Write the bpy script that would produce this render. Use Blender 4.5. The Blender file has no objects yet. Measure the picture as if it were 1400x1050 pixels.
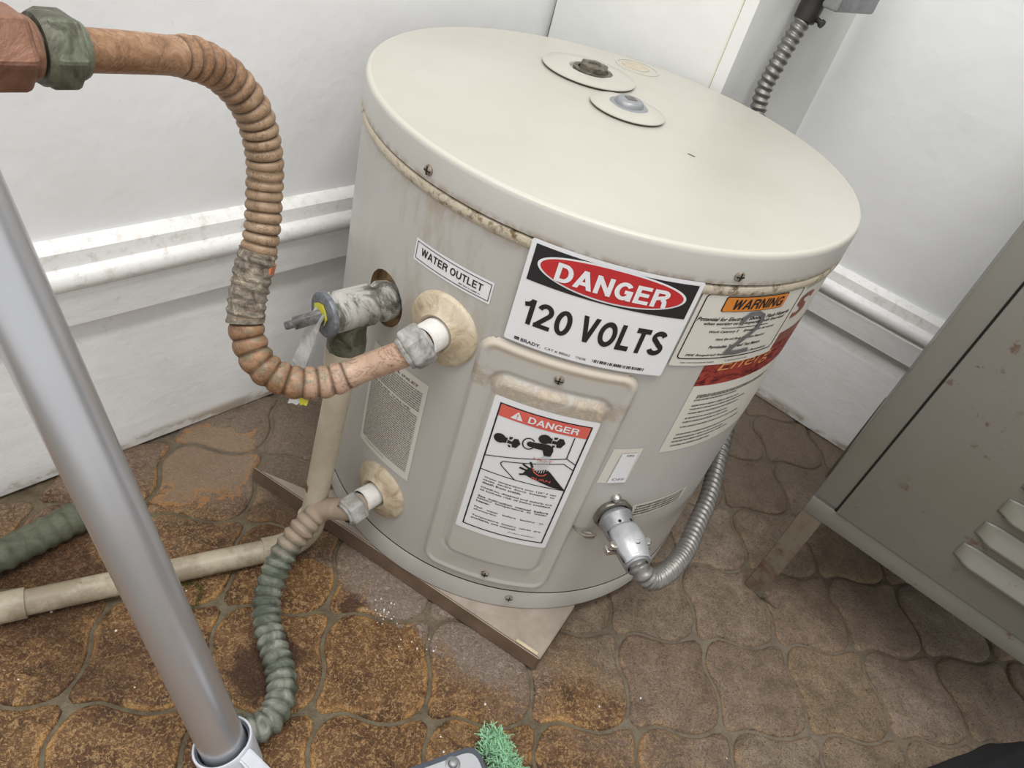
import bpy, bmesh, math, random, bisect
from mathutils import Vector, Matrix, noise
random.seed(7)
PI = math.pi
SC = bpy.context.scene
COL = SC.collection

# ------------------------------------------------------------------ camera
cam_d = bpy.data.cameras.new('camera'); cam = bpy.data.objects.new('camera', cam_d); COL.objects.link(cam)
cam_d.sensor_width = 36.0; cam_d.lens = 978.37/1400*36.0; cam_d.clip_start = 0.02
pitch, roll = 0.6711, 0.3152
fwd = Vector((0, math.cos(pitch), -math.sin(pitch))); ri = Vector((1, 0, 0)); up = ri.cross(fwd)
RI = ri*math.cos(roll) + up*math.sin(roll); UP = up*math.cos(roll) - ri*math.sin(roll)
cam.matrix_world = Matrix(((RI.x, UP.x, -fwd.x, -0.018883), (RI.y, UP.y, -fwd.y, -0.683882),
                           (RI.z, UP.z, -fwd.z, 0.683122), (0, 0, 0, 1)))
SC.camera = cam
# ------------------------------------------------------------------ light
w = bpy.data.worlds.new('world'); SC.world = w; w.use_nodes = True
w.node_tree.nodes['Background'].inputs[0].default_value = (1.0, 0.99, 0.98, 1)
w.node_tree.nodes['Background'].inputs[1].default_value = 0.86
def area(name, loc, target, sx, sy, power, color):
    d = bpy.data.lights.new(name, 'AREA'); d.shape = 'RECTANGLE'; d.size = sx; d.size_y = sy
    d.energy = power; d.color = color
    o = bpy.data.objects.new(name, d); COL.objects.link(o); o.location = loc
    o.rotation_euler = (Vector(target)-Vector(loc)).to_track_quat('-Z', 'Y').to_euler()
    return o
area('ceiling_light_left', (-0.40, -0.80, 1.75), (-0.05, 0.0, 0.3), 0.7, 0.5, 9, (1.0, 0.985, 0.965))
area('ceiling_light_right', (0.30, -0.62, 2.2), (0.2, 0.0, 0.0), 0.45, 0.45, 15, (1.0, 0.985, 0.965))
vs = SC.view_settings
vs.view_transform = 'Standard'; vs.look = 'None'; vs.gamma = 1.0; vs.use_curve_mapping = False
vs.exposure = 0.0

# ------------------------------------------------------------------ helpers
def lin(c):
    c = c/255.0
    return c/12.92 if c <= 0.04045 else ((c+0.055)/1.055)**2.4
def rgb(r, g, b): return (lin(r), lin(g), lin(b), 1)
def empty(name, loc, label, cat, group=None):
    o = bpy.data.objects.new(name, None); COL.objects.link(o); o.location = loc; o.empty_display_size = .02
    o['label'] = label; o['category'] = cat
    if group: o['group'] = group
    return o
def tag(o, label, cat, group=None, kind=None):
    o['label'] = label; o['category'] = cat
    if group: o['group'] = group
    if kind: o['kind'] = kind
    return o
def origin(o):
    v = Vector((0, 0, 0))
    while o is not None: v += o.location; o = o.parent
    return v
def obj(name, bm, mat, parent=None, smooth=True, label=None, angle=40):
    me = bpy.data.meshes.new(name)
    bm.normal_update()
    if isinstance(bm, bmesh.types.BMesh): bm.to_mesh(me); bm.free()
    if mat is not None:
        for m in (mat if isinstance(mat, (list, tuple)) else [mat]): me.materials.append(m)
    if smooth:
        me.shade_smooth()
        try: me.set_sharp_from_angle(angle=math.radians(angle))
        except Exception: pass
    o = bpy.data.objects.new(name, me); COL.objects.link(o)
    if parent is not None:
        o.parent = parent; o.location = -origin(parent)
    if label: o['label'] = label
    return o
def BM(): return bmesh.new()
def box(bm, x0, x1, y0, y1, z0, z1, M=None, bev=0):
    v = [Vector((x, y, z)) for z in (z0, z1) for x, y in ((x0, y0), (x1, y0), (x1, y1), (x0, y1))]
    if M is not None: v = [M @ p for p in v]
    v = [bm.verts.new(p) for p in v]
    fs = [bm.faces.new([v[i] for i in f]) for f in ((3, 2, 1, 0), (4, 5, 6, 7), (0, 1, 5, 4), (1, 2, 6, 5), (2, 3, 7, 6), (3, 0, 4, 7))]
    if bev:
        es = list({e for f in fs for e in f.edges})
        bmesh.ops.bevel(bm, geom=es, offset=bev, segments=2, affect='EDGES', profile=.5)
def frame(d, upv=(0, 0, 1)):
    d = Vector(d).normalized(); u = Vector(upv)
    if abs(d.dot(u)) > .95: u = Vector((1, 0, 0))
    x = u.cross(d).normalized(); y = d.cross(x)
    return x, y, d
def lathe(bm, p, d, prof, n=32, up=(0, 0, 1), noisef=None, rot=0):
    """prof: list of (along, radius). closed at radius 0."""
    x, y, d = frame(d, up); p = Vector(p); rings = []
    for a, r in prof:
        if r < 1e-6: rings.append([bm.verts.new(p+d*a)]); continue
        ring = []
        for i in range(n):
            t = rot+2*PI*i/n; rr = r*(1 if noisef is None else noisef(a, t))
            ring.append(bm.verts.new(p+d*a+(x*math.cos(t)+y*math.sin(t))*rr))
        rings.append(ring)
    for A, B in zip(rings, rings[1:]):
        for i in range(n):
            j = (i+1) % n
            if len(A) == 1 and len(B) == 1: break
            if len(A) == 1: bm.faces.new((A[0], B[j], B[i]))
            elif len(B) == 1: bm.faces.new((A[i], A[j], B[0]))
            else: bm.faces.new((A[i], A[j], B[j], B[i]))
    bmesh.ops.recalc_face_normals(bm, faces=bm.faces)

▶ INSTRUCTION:
Your copy of the data above should match it exactly, except that pictures are left out.

▶ EXERCISE OUTPUT:
Write the bpy script that would produce this render. Use Blender 4.5. The Blender file has no objects yet. Measure the picture as if it were 1400x1050 pixels.
import bpy, bmesh, math, random, bisect
from mathutils import Vector, Matrix, noise
random.seed(7)
PI = math.pi
SC = bpy.context.scene
COL = SC.collection

# ------------------------------------------------------------------ camera
cam_d = bpy.data.cameras.new('camera'); cam = bpy.data.objects.new('camera', cam_d); COL.objects.link(cam)
cam_d.sensor_width = 36.0; cam_d.lens = 978.37/1400*36.0; cam_d.clip_start = 0.02
pitch, roll = 0.6711, 0.3152
fwd = Vector((0, math.cos(pitch), -math.sin(pitch))); ri = Vector((1, 0, 0)); up = ri.cross(fwd)
RI = ri*math.cos(roll) + up*math.sin(roll); UP = up*math.cos(roll) - ri*math.sin(roll)
cam.matrix_world = Matrix(((RI.x, UP.x, -fwd.x, -0.018883), (RI.y, UP.y, -fwd.y, -0.683882),
                           (RI.z, UP.z, -fwd.z, 0.683122), (0, 0, 0, 1)))
SC.camera = cam
# ------------------------------------------------------------------ light
w = bpy.data.worlds.new('world'); SC.world = w; w.use_nodes = True
w.node_tree.nodes['Background'].inputs[0].default_value = (1.0, 0.99, 0.98, 1)
w.node_tree.nodes['Background'].inputs[1].default_value = 0.86
def area(name, loc, target, sx, sy, power, color):
    d = bpy.data.lights.new(name, 'AREA'); d.shape = 'RECTANGLE'; d.size = sx; d.size_y = sy
    d.energy = power; d.color = color
    o = bpy.data.objects.new(name, d); COL.objects.link(o); o.location = loc
    o.rotation_euler = (Vector(target)-Vector(loc)).to_track_quat('-Z', 'Y').to_euler()
    return o
area('ceiling_light_left', (-0.40, -0.80, 1.75), (-0.05, 0.0, 0.3), 0.7, 0.5, 9, (1.0, 0.985, 0.965))
area('ceiling_light_right', (0.30, -0.62, 2.2), (0.2, 0.0, 0.0), 0.45, 0.45, 15, (1.0, 0.985, 0.965))
vs = SC.view_settings
vs.view_transform = 'Standard'; vs.look = 'None'; vs.gamma = 1.0; vs.use_curve_mapping = False
vs.exposure = 0.0

# ------------------------------------------------------------------ helpers
def lin(c):
    c = c/255.0
    return c/12.92 if c <= 0.04045 else ((c+0.055)/1.055)**2.4
def rgb(r, g, b): return (lin(r), lin(g), lin(b), 1)
def empty(name, loc, label, cat, group=None):
    o = bpy.data.objects.new(name, None); COL.objects.link(o); o.location = loc; o.empty_display_size = .02
    o['label'] = label; o['category'] = cat
    if group: o['group'] = group
    return o
def tag(o, label, cat, group=None, kind=None):
    o['label'] = label; o['category'] = cat
    if group: o['group'] = group
    if kind: o['kind'] = kind
    return o
def origin(o):
    v = Vector((0, 0, 0))
    while o is not None: v += o.location; o = o.parent
    return v
def obj(name, bm, mat, parent=None, smooth=True, label=None, angle=40):
    me = bpy.data.meshes.new(name)
    bm.normal_update()
    if isinstance(bm, bmesh.types.BMesh): bm.to_mesh(me); bm.free()
    if mat is not None:
        for m in (mat if isinstance(mat, (list, tuple)) else [mat]): me.materials.append(m)
    if smooth:
        me.shade_smooth()
        try: me.set_sharp_from_angle(angle=math.radians(angle))
        except Exception: pass
    o = bpy.data.objects.new(name, me); COL.objects.link(o)
    if parent is not None:
        o.parent = parent; o.location = -origin(parent)
    if label: o['label'] = label
    return o
def BM(): return bmesh.new()
def box(bm, x0, x1, y0, y1, z0, z1, M=None, bev=0):
    v = [Vector((x, y, z)) for z in (z0, z1) for x, y in ((x0, y0), (x1, y0), (x1, y1), (x0, y1))]
    if M is not None: v = [M @ p for p in v]
    v = [bm.verts.new(p) for p in v]
    fs = [bm.faces.new([v[i] for i in f]) for f in ((3, 2, 1, 0), (4, 5, 6, 7), (0, 1, 5, 4), (1, 2, 6, 5), (2, 3, 7, 6), (3, 0, 4, 7))]
    if bev:
        es = list({e for f in fs for e in f.edges})
        bmesh.ops.bevel(bm, geom=es, offset=bev, segments=2, affect='EDGES', profile=.5)
def frame(d, upv=(0, 0, 1)):
    d = Vector(d).normalized(); u = Vector(upv)
    if abs(d.dot(u)) > .95: u = Vector((1, 0, 0))
    x = u.cross(d).normalized(); y = d.cross(x)
    return x, y, d
def lathe(bm, p, d, prof, n=32, up=(0, 0, 1), noisef=None, rot=0):
    """prof: list of (along, radius). closed at radius 0."""
    x, y, d = frame(d, up); p = Vector(p); rings = []
    for a, r in prof:
        if r < 1e-6: rings.append([bm.verts.new(p+d*a)]); continue
        ring = []
        for i in range(n):
            t = rot+2*PI*i/n; rr = r*(1 if noisef is None else noisef(a, t))
            ring.append(bm.verts.new(p+d*a+(x*math.cos(t)+y*math.sin(t))*rr))
        rings.append(ring)
    for A, B in zip(rings, rings[1:]):
        for i in range(n):
            j = (i+1) % n
            if len(A) == 1 and len(B) == 1: break
            if len(A) == 1: bm.faces.new((A[0], B[j], B[i]))
            elif len(B) == 1: bm.faces.new((A[i], A[j], B[0]))
            else: bm.faces.new((A[i], A[j], B[j], B[i]))
    bmesh.ops.recalc_face_normals(bm, faces=bm.faces)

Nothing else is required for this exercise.